В начале весны 1942 года, после битвы под Москвой, но до крупных поражений Красной армии весны-лета 1942-го, у Булгакова появился еще один аргумент. Именно в это время он начал признавать за советской властью «национальные заслуги»[1132], в первую очередь в деле возможного спасения от гитлеризма. Здесь автор сделал еще один логический кульбит: «В большевизме более всего проявлялись волевая сила и энергия еврейства. В историческую заслугу этой власти можно вменить ту волевую энергию, которая проявилась для всех неожиданно – в технических ее достижениях в области военной подготовки»[1133]. Булгаков ошибся дважды. Во-первых, он явно преувеличил роль «волевой энергии и силы еврейства» в Красной армии образца 1941 года, видимо, находясь под воздействием расхожих представлений об «армии Троцкого» времен Гражданской войны. Во-вторых, как раз в области «военной подготовки», в человеческом факторе, в том числе в «комиссарском», Красная армия в первые месяцы войны, да и на протяжении большей части 1942 года, показала себя слабее и вермахта, и русской армии времен Первой мировой войны.

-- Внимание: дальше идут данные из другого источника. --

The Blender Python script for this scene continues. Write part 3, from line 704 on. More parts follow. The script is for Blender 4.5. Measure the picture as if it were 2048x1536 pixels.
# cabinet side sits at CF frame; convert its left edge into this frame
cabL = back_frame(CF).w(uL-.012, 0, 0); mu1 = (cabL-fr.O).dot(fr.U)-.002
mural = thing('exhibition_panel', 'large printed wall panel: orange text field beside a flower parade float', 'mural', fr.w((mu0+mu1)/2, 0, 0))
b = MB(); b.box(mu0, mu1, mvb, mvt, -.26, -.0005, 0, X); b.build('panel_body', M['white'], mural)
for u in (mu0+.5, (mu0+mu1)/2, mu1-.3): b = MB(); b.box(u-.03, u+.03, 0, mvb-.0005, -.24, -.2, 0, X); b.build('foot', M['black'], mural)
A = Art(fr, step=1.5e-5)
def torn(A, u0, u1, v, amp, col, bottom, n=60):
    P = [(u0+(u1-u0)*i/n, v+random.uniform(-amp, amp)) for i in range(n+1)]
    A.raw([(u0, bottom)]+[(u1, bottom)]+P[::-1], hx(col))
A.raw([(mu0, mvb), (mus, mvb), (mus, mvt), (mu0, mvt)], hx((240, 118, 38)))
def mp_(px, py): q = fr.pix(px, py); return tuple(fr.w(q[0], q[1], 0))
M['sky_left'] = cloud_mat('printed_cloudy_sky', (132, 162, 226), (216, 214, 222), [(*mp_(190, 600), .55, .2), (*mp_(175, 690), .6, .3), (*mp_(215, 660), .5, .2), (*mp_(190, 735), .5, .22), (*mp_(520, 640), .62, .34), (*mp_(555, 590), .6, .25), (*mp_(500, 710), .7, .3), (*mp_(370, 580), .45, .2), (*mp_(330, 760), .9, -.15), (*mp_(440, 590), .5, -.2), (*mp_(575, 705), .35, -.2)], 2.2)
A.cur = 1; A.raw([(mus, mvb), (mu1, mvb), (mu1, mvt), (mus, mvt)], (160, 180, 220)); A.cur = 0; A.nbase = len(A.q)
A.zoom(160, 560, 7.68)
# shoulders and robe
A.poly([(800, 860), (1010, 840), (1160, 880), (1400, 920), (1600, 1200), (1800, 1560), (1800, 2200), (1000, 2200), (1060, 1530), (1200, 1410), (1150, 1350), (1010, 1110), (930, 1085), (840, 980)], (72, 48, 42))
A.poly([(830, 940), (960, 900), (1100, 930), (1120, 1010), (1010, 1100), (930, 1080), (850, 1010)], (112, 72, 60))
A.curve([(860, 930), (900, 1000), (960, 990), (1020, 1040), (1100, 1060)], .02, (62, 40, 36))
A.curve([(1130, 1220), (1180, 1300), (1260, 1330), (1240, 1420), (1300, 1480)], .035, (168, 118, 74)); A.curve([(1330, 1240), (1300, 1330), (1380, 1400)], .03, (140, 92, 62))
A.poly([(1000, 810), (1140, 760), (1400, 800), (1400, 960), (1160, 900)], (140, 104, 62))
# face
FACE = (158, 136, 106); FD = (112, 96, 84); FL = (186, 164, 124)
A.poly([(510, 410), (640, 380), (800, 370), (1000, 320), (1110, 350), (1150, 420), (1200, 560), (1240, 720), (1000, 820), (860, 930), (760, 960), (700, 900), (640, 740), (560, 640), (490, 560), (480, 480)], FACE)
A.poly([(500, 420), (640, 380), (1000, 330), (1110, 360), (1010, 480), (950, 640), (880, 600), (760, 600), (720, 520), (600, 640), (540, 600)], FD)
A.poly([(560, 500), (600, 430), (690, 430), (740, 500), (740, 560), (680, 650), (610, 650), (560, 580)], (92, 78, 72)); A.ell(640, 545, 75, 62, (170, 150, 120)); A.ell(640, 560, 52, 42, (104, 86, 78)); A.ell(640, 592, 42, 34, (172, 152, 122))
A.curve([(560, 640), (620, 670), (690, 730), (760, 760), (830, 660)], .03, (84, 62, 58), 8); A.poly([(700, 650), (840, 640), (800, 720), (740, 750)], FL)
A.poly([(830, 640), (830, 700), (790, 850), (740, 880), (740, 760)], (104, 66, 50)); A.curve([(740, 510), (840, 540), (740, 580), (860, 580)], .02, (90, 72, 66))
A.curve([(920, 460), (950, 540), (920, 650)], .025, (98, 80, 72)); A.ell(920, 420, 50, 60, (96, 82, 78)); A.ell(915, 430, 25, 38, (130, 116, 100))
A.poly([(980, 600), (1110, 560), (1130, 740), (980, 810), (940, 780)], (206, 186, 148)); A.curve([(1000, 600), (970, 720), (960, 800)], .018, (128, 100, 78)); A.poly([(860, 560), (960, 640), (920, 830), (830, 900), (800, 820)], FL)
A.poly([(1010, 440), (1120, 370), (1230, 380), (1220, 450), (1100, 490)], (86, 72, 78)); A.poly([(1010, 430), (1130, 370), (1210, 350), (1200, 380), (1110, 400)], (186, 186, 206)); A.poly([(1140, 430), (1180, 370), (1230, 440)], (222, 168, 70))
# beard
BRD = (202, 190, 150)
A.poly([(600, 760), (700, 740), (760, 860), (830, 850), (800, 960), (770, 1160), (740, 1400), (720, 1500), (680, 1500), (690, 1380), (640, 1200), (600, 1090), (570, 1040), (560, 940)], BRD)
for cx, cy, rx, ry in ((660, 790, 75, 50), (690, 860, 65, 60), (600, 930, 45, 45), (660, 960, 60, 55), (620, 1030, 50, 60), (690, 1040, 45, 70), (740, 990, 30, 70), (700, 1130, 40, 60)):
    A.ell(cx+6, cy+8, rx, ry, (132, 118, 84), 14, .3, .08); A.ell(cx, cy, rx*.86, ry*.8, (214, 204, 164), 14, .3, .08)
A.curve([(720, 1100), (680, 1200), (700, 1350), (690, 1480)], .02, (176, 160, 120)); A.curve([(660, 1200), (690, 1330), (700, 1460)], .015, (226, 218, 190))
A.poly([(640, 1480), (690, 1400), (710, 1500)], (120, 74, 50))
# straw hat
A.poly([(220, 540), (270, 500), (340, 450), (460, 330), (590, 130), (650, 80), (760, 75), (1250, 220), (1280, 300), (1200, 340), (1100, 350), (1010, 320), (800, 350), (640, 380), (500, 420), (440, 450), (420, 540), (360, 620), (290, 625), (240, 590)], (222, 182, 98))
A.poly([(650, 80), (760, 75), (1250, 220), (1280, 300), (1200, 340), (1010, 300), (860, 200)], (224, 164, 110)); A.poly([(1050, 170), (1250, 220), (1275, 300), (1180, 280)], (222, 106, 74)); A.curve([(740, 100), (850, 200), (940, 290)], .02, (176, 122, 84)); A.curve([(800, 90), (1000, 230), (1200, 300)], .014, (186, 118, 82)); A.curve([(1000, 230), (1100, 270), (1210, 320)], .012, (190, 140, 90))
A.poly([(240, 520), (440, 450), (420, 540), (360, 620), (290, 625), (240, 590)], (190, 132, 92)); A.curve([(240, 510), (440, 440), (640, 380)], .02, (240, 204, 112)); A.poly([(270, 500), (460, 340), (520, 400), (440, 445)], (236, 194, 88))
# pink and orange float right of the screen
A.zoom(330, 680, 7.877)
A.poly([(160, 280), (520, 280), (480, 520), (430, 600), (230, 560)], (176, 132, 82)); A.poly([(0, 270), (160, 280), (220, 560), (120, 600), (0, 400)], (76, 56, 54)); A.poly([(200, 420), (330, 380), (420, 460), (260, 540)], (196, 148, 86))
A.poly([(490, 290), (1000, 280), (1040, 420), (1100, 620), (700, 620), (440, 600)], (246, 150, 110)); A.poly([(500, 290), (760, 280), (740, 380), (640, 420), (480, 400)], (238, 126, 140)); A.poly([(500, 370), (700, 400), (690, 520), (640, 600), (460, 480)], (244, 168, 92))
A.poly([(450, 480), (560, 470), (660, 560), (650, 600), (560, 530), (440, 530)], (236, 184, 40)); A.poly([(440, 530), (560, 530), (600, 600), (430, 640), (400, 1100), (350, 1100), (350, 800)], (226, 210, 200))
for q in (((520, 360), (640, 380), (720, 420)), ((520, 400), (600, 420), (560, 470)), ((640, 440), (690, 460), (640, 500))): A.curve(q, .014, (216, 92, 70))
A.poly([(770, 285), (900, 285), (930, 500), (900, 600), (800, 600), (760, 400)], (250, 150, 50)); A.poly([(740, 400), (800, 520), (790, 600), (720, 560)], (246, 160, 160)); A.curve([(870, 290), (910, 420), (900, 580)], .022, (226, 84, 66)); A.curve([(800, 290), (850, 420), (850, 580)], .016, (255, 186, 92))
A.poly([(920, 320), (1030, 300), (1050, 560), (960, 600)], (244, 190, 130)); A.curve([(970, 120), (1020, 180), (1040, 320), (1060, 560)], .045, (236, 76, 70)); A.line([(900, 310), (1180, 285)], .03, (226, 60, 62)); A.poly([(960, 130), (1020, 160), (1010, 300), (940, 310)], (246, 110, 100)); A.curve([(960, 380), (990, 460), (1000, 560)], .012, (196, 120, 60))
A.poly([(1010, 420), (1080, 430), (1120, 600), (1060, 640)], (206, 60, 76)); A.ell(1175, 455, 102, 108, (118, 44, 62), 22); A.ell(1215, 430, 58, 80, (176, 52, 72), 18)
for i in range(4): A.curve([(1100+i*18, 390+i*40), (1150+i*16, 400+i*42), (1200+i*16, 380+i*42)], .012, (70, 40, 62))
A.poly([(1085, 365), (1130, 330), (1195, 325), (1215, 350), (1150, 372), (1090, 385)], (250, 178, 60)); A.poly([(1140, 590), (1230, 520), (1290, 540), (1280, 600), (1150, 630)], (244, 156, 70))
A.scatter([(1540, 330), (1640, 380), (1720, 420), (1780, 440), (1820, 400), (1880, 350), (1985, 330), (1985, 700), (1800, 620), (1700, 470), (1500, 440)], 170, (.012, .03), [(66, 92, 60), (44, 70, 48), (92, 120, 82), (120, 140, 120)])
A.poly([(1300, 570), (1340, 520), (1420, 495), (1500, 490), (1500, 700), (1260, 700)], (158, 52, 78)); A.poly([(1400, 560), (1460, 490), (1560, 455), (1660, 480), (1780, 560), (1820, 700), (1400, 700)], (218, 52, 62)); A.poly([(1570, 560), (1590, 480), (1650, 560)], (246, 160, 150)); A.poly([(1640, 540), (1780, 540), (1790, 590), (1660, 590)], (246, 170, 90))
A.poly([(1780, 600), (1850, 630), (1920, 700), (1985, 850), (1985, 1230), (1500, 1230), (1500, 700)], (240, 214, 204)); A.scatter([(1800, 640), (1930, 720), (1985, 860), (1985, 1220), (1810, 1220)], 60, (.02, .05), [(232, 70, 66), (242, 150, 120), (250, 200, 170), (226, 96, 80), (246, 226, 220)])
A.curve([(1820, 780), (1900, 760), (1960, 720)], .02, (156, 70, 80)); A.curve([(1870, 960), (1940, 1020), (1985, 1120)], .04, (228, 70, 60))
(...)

Как преодолеть противоречия между еврейством, Россией, большевизмом и христианством? Единственный возможный путь к этому для Булгакова лежал через его христианский филосемитизм, с акцентом на первом слове, ибо он прежде всего был православным христианином, а потом филосемитом. Сестра Иоанна Рейтлингер, его духовная дочь, много позже вспоминала: «Последние годы своей жизни о. Сергий часто употребляет этот термин (иудео-христианство. – В. М.), тогда еще не так распространенный, как, например, сейчас во Франции, и очень много говорил об этом вопросе с большим вдохновением. Он говорил, что антисемитизм – это антихристианство»[1134].
Рецепт Булгакова прост: «Ветхозаветный религиозный национализм единственного избранничества истаивает в лучах солнца Христова»[1135]. Иными словами, он учил евреев, как им исполнить свою миссию: «Иудаизм есть все-таки Ветхий Завет для христианства, а последнее хочет стать Новым Заветом для еврейства, его продолжением и исполнением»[1136]. «Христианство без иудео-христианства себя до конца не осуществляет, остается неполным», – снова подчеркнул он в «Гонениях на Израиль»[1137].